有料道路政策研究会中間とりまとめ
「当面の有料道路政策のあり方について」概要

  1. 有料道路制度の果たしてきた役割
    • 戦後、社会的要請に対応して道路の早期整備が至上命題であったが、厳しい財政状況の下、道路整備財源が十分確保できないことから、借入金を活用し、利用者からの料金収入によって建設費、管理費等の費用を償還するという有料道路制度を導入した。
    • 有料道路制度を活用して道路整備を行ってきたことにより、約9,900kmの有料道路が供用中であるなど、公共事業のみで整備するよりも整備延長が飛躍的に伸び、有料道路制度が道路の早期整備に多大な貢献をしてきた。また、現在、走行台キロで有料道路が約16%を分担しており、我が国の経済社会や国民生活上大きな役割を果たしている。

  2. 有料道路をとりまく現状
    • 昨今の社会経済情勢の変化により有料道路をとりまく環境も大きく変化し、将来における自動車交通需要の減少、料金の割高感、既存の有料道路の有効利用が図られないケースの増加、採算の悪化等の課題が発生している。

  3. 当面の有料道路政策を検討する上での留意点
    上記のような有料道路に関する課題に対応した当面の有料道路政策の検討を進めるに当たっては、以下の3点について留意すべきである。
    1. 特殊法人等整理合理化計画を前提とすべきであること
    2. 道路関係四公団民営化推進委員会の議論に留意すべきであること
    3. 民営化までの間の当面の有料道路政策を検討すべきであること

  4. 当面の有料道路政策の方向性
    • 有料道路制度の適用範囲の考え方
      有料道路制度を適用する路線は、適正水準の料金に基づく収入で費用を賄うことが可能で、有料道路として整備することが早期整備という目的にも十分に合致し、かつ、有料道路として整備することに利用者の理解も得られる路線とすべきである。なお、高速自動車国道については、道路関係四公団民営化推進委員会の議論の推移を見守ることとする。
    • 既存の有料道路の有効活用
      料金の設定方法を工夫することにより有料道路の一層の有効活用を図るべきである。
    • 多様で弾力的な料金設定の導入
      利用者ニーズや利用実態、地域の事情等にきめ細かく対応するとともに、環境問題や渋滞などの一般道路の課題の解決や利用が低迷している有料道路の有効活用等の政策的要請に対応するため、時間帯や曜日、路線等の利用実態に応じて多様で弾力的な料金設定を本格的に導入すべきである。
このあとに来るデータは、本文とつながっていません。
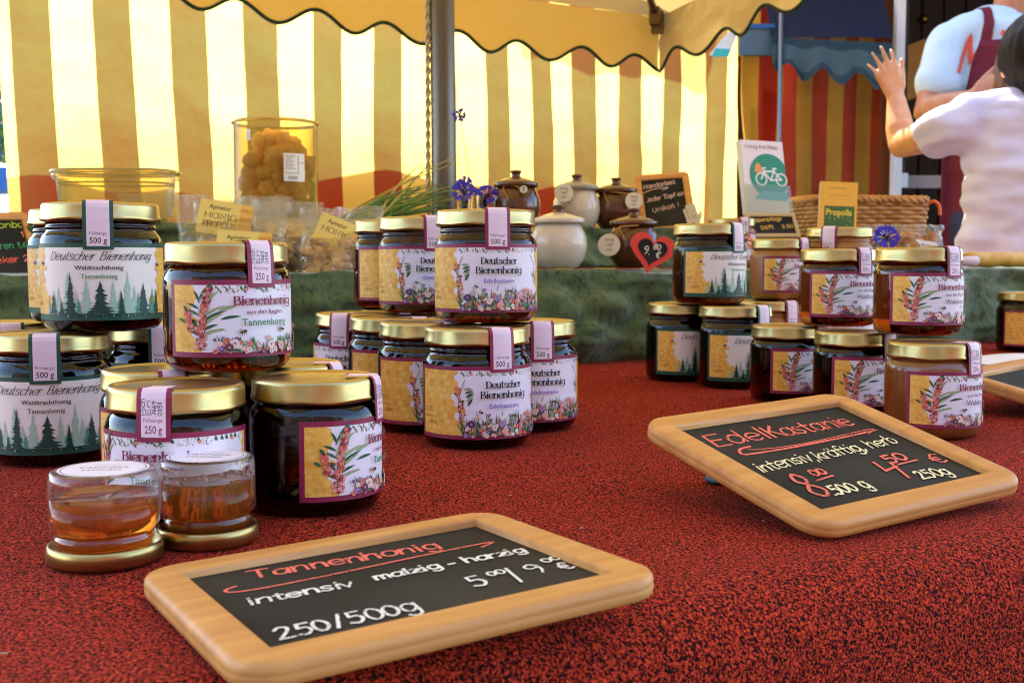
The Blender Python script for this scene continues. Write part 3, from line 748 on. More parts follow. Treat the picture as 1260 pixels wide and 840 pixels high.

なお、導入に際しては、採算に与える影響や利用状況の変化等その効果を測定するために一定期間社会実験を行うなど試行的な実施も含め検討する必要がある。
      その際、政策的要請に基づく料金設定の実施により減収が発生する場合、国又は地方公共団体が合理的範囲内で減収分を負担することが必要である。
    • 現行の維持管理有料制の運用の弾力化
      現行法において本州四国連絡道路を含め一般有料道路で適用が認められている維持管理有料制について、一般有料道路のサービス水準を一般道路に比べて高水準に保つために多額の維持管理費用が必要となる場合においては、現行法制の枠組みの範囲内でその適用について地域の実状等も踏まえてより弾力的な運用をすべきである。
    • ETCの普及促進
      多様で弾力的な料金設定を簡易に実施するためにはETCの活用が不可欠である。
      そのため、ETCの普及促進が重要な課題であり、新たな料金施策や割引についてETC利用車のみを対象とすることや、ETC利用車に対する割引制度の充実、さらにはハイウェイカードや回数券の機能をETCに集約化することなどを早期に実施すべきである。